<<<<

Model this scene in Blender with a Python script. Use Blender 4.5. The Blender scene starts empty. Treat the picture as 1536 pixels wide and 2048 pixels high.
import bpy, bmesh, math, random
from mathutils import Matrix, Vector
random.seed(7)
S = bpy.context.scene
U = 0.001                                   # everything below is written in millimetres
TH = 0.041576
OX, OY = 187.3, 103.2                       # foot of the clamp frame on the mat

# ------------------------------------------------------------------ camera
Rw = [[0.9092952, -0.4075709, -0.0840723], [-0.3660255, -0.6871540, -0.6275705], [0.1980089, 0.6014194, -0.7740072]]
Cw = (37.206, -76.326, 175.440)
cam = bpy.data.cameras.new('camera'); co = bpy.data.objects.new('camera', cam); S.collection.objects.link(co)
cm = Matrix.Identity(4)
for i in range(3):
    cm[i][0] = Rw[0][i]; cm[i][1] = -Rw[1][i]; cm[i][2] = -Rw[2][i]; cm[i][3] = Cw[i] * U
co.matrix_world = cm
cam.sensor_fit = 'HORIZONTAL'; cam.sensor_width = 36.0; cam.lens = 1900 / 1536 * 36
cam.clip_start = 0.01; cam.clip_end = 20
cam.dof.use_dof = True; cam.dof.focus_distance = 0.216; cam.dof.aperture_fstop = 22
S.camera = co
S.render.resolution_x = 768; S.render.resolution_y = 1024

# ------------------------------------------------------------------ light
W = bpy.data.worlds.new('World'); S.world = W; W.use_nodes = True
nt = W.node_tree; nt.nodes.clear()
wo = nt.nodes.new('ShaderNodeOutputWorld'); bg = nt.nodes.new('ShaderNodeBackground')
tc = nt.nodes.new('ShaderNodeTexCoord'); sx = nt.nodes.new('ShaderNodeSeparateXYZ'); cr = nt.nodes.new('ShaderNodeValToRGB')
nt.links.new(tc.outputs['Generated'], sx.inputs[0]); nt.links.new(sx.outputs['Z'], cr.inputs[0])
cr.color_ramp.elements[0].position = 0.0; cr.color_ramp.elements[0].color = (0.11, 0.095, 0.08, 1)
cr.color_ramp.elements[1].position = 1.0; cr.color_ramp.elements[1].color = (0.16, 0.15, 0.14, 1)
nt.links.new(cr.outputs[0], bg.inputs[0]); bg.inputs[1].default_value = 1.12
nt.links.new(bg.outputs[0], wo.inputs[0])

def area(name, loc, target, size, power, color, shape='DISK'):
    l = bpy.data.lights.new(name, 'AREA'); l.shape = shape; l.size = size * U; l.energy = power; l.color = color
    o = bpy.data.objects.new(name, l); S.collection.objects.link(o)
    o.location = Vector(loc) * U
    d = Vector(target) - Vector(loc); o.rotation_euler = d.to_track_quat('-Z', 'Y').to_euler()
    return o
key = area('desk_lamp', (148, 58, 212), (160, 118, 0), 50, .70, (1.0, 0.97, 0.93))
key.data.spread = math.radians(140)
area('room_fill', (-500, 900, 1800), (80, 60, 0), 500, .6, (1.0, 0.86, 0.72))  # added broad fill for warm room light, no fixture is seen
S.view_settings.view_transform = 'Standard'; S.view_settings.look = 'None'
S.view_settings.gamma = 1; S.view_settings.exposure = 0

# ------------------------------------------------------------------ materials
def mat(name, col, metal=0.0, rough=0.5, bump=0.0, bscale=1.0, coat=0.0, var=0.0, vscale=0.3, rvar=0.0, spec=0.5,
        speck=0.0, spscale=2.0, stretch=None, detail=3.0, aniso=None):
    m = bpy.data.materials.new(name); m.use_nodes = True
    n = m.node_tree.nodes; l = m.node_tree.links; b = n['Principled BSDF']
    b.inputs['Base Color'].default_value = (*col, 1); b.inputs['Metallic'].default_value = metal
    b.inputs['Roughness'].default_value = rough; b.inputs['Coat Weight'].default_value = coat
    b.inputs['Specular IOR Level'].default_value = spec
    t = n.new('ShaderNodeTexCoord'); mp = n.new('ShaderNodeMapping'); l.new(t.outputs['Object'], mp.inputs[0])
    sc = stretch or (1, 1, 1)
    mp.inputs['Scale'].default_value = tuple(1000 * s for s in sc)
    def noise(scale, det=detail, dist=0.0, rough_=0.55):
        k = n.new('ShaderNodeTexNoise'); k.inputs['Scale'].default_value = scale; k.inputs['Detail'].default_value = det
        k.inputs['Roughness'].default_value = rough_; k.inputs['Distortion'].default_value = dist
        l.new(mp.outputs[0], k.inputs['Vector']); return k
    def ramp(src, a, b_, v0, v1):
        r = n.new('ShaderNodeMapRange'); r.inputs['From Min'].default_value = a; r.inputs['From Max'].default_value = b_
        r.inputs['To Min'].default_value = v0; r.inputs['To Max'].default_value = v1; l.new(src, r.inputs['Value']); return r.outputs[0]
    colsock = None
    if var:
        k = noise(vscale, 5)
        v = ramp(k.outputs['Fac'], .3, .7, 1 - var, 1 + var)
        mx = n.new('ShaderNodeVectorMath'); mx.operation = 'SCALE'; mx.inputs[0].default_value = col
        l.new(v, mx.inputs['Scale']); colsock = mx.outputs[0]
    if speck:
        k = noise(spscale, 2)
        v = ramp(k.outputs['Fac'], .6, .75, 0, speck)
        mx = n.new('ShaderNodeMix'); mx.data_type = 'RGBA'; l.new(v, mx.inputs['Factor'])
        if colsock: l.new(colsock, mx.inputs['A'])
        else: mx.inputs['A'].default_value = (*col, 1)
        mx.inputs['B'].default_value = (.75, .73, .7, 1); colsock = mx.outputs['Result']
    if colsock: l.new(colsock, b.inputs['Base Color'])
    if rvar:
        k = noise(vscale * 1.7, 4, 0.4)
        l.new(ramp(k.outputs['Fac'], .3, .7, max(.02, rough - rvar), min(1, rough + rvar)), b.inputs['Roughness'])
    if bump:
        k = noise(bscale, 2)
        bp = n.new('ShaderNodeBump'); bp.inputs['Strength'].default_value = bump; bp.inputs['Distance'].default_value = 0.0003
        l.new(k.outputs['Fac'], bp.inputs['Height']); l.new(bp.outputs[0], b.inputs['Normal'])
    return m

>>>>

Exercise objective | Go through the material above and copy each line that has the word "scene".

Full solution |
Model this scene in Blender with a Python script. Use Blender 4.5. The Blender scene starts empty. Treat the picture as 1536 pixels wide and 2048 pixels high.
S = bpy.context.scene